Description of the task: Drop every picture. Then return, exactly, the lines from the beginning of the listing below through the one containing "CAMZ = 1.40;".

Scene script records:
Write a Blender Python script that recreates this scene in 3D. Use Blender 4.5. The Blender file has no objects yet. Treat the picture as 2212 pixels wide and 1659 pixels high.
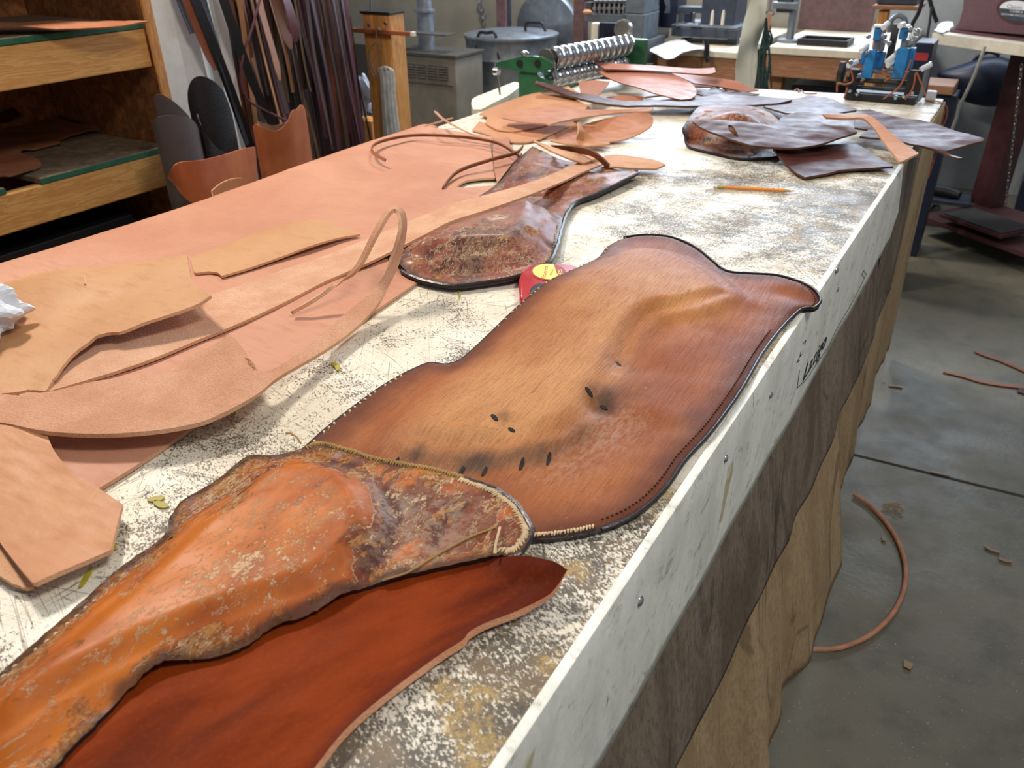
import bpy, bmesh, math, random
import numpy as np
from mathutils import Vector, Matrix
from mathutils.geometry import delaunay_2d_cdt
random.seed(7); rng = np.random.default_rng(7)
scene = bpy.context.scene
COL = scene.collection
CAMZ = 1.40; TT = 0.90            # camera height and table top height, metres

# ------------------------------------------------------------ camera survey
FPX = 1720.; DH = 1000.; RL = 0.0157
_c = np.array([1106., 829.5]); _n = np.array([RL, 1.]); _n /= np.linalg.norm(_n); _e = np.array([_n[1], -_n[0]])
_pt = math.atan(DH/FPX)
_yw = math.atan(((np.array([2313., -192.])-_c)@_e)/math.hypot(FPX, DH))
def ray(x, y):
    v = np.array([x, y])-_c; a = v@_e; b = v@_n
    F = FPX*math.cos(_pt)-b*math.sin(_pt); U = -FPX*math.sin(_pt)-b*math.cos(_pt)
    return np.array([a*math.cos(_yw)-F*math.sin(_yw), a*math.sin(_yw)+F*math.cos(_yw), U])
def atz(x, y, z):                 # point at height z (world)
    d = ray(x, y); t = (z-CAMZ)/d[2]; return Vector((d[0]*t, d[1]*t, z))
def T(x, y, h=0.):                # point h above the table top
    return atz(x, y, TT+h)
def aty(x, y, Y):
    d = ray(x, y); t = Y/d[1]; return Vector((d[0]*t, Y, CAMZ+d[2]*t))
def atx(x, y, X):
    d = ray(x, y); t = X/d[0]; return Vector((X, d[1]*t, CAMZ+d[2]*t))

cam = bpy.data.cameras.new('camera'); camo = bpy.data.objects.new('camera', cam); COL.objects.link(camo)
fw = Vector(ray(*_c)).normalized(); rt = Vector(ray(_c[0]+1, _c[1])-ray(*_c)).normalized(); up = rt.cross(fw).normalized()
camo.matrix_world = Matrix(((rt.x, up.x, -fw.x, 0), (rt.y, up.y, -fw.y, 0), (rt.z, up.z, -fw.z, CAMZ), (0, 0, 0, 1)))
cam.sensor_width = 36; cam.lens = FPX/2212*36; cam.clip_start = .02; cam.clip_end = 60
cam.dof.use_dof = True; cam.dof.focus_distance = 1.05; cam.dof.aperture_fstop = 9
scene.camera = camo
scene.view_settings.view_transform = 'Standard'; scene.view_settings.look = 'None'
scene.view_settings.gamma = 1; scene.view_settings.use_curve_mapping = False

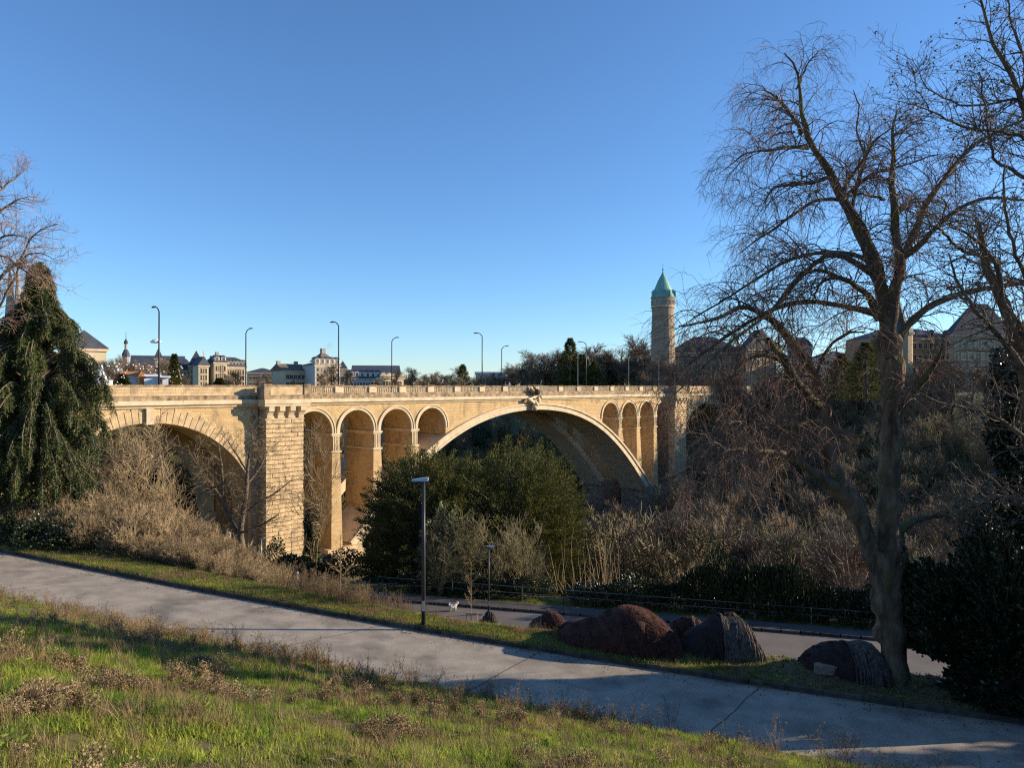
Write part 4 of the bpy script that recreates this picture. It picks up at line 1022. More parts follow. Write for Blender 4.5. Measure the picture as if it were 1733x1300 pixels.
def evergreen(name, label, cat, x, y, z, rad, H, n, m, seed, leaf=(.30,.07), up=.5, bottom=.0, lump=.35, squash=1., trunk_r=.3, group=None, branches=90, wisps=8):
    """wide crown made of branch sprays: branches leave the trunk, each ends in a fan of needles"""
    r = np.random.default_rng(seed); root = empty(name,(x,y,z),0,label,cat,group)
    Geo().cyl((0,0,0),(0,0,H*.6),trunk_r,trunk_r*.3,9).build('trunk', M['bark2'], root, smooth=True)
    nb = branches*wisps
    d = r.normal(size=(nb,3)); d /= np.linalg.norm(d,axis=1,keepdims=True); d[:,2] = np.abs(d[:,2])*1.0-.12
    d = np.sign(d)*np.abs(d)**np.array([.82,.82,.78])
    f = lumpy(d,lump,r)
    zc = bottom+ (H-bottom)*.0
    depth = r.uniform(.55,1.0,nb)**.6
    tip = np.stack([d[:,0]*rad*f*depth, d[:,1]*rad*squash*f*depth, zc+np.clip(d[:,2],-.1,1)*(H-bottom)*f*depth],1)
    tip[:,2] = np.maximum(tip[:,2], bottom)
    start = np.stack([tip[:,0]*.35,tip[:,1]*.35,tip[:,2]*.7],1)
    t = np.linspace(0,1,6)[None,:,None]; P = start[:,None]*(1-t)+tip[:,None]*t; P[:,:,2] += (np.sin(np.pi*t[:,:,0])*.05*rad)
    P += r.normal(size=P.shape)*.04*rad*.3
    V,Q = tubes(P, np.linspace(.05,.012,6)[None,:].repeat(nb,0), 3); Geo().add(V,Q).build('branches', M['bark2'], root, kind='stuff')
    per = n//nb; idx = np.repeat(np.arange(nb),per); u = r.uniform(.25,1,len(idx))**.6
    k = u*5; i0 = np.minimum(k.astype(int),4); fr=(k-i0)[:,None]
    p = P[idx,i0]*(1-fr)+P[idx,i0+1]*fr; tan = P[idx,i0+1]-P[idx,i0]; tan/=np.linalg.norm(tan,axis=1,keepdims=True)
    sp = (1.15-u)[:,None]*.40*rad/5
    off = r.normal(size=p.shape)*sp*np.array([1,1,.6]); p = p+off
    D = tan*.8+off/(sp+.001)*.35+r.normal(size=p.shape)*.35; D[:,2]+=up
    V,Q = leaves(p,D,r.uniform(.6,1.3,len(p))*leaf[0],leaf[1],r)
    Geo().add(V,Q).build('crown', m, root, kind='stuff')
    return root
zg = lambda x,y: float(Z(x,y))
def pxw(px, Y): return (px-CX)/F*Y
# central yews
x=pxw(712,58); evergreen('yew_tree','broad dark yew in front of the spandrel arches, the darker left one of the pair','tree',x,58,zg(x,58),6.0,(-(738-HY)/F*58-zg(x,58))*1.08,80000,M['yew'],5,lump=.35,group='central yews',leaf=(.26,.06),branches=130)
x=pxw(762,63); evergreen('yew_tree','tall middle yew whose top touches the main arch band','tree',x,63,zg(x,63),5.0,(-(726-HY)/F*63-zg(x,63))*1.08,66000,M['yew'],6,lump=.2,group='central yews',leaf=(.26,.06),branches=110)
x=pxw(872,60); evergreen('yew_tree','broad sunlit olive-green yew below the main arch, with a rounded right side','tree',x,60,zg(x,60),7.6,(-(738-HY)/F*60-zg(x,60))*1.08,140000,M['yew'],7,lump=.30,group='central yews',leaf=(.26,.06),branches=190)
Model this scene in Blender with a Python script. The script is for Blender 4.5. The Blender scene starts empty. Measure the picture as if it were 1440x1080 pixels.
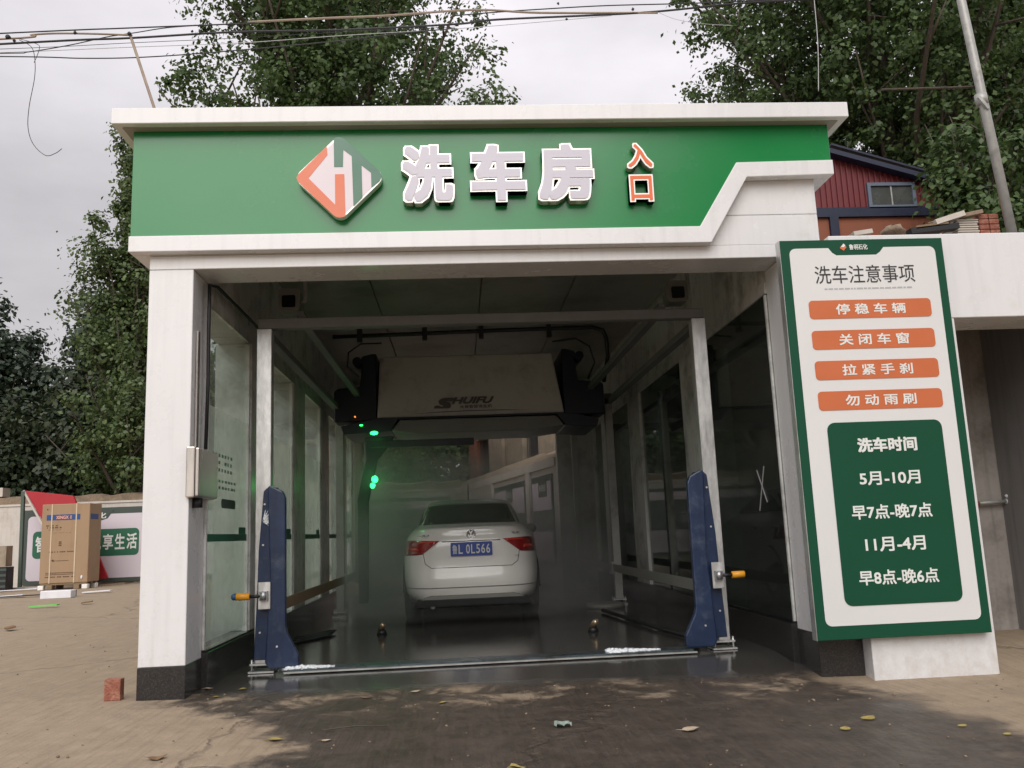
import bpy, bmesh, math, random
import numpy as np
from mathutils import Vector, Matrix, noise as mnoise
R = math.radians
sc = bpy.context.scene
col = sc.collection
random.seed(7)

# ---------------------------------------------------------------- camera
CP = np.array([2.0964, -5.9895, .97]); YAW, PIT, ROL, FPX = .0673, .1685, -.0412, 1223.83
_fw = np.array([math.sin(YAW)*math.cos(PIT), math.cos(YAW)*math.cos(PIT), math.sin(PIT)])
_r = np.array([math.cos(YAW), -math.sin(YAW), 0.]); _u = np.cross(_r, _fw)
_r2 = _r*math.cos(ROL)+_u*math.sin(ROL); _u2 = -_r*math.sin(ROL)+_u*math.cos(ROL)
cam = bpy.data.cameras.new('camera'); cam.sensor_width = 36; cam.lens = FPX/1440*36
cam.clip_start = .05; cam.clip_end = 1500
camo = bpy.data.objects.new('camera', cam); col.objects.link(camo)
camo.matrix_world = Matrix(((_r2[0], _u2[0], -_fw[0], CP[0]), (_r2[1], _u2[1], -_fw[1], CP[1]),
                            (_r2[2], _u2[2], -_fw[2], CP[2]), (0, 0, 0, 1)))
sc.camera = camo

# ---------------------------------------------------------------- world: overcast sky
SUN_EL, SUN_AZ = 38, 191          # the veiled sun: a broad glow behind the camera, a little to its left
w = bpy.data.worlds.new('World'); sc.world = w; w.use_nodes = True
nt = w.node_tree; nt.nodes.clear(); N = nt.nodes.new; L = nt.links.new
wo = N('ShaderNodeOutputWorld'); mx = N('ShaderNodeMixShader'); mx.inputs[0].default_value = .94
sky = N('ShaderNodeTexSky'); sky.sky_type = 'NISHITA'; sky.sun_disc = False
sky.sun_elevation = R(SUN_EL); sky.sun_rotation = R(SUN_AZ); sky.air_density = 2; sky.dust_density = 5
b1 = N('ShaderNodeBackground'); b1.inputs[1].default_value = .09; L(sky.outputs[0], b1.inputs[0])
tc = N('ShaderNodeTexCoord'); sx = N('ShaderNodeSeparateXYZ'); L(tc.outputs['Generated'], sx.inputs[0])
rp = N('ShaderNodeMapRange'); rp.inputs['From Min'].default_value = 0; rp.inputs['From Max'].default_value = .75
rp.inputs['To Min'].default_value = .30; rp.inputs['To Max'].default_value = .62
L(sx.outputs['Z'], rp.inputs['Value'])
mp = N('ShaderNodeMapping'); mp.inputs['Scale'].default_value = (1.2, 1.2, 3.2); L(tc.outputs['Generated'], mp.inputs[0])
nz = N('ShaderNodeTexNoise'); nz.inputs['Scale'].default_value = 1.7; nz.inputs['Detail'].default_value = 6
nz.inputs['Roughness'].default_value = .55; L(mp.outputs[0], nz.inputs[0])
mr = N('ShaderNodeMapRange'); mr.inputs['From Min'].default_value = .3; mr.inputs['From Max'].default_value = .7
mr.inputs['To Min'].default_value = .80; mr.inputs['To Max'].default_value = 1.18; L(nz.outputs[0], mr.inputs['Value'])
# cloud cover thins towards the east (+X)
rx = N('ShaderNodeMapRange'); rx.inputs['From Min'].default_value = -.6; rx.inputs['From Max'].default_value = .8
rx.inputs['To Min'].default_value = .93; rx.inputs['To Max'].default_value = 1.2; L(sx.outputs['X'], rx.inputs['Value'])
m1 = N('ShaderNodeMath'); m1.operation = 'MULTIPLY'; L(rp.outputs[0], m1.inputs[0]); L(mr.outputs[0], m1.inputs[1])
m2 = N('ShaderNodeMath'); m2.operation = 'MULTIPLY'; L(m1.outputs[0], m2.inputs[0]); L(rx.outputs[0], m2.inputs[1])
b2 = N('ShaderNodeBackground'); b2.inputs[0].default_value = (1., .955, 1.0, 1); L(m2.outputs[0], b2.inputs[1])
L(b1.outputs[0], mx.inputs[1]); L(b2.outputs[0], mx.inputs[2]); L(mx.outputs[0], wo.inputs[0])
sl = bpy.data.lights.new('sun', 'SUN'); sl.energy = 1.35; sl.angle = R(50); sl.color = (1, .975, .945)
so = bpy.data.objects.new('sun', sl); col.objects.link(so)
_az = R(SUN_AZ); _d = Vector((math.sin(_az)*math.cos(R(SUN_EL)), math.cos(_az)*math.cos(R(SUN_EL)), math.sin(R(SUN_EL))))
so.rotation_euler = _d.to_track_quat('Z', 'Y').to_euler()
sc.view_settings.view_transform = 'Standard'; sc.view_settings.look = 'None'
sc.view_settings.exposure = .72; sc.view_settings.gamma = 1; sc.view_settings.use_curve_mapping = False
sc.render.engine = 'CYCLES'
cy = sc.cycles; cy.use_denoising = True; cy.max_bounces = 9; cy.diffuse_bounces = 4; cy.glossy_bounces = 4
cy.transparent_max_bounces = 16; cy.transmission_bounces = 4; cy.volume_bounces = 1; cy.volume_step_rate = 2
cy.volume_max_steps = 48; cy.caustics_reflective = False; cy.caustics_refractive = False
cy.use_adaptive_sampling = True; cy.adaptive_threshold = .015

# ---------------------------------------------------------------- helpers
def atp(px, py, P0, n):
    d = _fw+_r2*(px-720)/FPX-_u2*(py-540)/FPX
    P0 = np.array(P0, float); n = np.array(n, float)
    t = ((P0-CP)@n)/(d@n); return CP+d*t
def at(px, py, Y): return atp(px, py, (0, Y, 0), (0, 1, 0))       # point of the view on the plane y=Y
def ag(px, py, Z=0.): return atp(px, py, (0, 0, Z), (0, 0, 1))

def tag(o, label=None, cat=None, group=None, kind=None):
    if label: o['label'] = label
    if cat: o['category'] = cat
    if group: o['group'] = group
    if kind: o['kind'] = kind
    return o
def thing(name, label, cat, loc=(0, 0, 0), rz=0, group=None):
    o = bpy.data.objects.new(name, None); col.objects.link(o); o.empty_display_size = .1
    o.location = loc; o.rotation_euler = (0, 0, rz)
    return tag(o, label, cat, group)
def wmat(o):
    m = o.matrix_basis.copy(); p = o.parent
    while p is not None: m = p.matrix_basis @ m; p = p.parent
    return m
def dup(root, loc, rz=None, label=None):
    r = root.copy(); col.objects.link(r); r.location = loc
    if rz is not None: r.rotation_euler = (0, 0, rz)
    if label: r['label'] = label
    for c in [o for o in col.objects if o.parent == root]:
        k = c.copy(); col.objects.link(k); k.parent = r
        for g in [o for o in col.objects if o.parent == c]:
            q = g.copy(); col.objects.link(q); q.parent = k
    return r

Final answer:
Write a Blender Python script that recreates this scene in 3D. Use Blender 4.5. The Blender file has no objects yet. Treat the picture as 2212 pixels wide and 1659 pixels high.
import bpy, bmesh, math, random
import numpy as np
from mathutils import Vector, Matrix
from mathutils.geometry import delaunay_2d_cdt
random.seed(7); rng = np.random.default_rng(7)
scene = bpy.context.scene
COL = scene.collection
CAMZ = 1.40; TT = 0.90            # camera height and table top height, metres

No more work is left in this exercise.